> Exercise aim: The lines to be copied run from the one containing "What Blender Python" to the end of the material below; reproduce them exactly, including both ends, and nothing more.

> Dataset rows:
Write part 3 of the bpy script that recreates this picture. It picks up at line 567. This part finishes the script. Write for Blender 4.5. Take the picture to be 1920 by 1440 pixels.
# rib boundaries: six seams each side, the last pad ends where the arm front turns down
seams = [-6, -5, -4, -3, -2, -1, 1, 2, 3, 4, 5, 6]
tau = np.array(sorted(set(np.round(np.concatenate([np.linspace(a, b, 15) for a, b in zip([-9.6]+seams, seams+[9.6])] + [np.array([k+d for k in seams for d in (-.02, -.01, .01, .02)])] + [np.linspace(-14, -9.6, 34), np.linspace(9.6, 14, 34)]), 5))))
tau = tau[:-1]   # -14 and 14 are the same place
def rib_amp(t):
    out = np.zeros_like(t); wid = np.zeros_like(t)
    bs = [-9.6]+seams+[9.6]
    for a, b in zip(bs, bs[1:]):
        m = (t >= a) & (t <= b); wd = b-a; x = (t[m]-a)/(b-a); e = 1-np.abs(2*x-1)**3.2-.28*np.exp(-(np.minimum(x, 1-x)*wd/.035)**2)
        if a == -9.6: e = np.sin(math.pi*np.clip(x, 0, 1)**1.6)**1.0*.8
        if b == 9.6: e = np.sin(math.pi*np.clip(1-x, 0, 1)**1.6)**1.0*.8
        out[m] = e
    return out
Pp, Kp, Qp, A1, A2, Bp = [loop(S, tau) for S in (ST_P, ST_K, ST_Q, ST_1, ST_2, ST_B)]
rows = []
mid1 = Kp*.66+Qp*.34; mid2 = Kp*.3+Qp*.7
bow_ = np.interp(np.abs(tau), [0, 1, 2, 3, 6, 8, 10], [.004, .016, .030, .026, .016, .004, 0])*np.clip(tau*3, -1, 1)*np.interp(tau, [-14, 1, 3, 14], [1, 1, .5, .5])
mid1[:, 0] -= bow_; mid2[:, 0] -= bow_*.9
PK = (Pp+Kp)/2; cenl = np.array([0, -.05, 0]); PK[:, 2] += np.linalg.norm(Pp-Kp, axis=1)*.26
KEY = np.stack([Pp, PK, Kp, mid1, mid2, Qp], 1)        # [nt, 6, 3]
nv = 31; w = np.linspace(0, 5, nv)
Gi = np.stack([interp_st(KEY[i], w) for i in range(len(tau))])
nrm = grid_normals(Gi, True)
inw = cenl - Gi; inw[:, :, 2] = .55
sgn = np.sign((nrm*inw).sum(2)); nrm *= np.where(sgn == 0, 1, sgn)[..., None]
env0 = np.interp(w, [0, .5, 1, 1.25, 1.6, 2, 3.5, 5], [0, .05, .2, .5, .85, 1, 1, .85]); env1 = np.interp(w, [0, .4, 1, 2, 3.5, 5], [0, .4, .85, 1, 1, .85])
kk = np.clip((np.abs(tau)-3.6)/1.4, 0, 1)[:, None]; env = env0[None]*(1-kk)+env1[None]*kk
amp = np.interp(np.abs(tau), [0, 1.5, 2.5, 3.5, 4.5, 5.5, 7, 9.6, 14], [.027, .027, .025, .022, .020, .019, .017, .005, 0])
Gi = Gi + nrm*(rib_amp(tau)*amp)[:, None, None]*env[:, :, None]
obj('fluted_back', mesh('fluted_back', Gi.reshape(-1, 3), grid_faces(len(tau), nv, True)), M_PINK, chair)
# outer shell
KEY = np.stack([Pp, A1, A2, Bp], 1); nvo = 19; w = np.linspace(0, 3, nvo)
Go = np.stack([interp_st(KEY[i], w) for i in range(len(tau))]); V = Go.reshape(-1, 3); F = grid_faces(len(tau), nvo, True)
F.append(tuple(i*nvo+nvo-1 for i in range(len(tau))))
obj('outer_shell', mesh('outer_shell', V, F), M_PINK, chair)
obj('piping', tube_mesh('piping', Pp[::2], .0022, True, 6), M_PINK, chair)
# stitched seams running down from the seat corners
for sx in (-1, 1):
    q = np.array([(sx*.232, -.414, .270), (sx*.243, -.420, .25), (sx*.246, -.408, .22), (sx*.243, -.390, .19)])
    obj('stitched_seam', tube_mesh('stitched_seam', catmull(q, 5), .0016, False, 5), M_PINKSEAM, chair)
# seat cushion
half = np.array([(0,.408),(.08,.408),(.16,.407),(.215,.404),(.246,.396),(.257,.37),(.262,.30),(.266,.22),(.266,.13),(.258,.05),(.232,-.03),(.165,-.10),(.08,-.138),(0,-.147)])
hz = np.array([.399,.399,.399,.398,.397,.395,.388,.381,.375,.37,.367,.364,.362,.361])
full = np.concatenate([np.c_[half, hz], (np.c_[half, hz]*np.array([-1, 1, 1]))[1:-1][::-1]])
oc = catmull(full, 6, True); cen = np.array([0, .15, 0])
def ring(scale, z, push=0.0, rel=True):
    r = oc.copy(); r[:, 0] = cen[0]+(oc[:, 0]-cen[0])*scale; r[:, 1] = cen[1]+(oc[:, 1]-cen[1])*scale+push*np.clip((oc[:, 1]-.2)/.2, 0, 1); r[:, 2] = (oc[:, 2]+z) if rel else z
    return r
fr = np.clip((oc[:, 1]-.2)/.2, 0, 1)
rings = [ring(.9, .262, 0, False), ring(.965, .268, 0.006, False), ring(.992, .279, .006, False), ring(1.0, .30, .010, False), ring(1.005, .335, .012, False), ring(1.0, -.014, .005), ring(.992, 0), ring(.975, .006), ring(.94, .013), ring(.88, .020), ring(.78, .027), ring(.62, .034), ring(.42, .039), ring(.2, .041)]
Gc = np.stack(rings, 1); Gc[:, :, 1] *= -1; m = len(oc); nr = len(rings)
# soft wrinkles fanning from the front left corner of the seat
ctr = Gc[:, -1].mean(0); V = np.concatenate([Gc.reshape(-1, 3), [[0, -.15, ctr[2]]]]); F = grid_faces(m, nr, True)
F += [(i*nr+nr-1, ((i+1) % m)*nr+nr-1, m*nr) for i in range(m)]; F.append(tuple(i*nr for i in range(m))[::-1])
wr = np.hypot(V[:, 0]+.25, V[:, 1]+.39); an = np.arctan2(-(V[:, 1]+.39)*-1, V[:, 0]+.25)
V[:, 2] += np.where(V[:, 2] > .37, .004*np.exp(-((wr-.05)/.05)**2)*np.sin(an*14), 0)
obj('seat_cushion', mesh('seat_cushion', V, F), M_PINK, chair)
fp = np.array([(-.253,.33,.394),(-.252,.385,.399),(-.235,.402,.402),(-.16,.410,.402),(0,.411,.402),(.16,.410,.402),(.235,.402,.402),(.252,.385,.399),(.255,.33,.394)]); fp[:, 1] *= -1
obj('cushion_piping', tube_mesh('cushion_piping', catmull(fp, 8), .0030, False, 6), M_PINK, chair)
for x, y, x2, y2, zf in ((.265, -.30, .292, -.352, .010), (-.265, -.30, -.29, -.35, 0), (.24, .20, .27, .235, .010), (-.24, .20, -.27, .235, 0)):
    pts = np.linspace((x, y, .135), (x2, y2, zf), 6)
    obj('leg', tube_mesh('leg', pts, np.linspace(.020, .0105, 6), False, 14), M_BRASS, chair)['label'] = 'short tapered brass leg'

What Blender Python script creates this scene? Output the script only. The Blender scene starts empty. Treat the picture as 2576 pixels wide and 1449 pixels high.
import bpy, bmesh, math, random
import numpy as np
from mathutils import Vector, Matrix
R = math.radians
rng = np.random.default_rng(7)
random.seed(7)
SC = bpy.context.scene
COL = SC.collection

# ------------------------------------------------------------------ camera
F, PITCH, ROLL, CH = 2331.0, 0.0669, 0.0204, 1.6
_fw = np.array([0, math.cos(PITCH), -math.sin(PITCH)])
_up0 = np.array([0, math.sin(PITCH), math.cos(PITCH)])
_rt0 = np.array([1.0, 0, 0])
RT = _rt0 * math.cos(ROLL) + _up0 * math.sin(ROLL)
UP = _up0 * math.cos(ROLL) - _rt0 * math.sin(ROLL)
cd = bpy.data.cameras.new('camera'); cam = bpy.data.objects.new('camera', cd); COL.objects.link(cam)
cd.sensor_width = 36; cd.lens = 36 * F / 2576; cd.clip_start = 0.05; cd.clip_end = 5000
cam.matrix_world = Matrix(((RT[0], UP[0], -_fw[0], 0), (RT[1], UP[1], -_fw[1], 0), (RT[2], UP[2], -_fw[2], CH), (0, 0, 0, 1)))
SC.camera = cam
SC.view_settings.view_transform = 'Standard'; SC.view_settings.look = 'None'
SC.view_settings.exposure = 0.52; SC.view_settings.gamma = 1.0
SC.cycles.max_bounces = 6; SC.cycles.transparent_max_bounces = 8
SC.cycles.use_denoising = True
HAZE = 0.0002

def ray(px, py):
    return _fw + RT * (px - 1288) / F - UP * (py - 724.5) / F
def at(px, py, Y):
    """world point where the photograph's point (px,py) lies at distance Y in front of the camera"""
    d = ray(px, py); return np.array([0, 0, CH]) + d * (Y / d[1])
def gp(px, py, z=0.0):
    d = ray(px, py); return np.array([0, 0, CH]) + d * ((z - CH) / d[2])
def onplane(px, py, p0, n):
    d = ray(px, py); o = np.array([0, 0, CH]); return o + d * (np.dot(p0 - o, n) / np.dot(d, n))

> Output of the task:
What Blender Python script creates this scene? Output the script only. The Blender scene starts empty. Treat the picture as 2576 pixels wide and 1449 pixels high.
import bpy, bmesh, math, random
import numpy as np
from mathutils import Vector, Matrix
R = math.radians
rng = np.random.default_rng(7)
random.seed(7)
SC = bpy.context.scene
COL = SC.collection

# ------------------------------------------------------------------ camera
F, PITCH, ROLL, CH = 2331.0, 0.0669, 0.0204, 1.6
_fw = np.array([0, math.cos(PITCH), -math.sin(PITCH)])
_up0 = np.array([0, math.sin(PITCH), math.cos(PITCH)])
_rt0 = np.array([1.0, 0, 0])
RT = _rt0 * math.cos(ROLL) + _up0 * math.sin(ROLL)
UP = _up0 * math.cos(ROLL) - _rt0 * math.sin(ROLL)
cd = bpy.data.cameras.new('camera'); cam = bpy.data.objects.new('camera', cd); COL.objects.link(cam)
cd.sensor_width = 36; cd.lens = 36 * F / 2576; cd.clip_start = 0.05; cd.clip_end = 5000
cam.matrix_world = Matrix(((RT[0], UP[0], -_fw[0], 0), (RT[1], UP[1], -_fw[1], 0), (RT[2], UP[2], -_fw[2], CH), (0, 0, 0, 1)))
SC.camera = cam
SC.view_settings.view_transform = 'Standard'; SC.view_settings.look = 'None'
SC.view_settings.exposure = 0.52; SC.view_settings.gamma = 1.0
SC.cycles.max_bounces = 6; SC.cycles.transparent_max_bounces = 8
SC.cycles.use_denoising = True
HAZE = 0.0002

def ray(px, py):
    return _fw + RT * (px - 1288) / F - UP * (py - 724.5) / F
def at(px, py, Y):
    """world point where the photograph's point (px,py) lies at distance Y in front of the camera"""
    d = ray(px, py); return np.array([0, 0, CH]) + d * (Y / d[1])
def gp(px, py, z=0.0):
    d = ray(px, py); return np.array([0, 0, CH]) + d * ((z - CH) / d[2])
def onplane(px, py, p0, n):
    d = ray(px, py); o = np.array([0, 0, CH]); return o + d * (np.dot(p0 - o, n) / np.dot(d, n))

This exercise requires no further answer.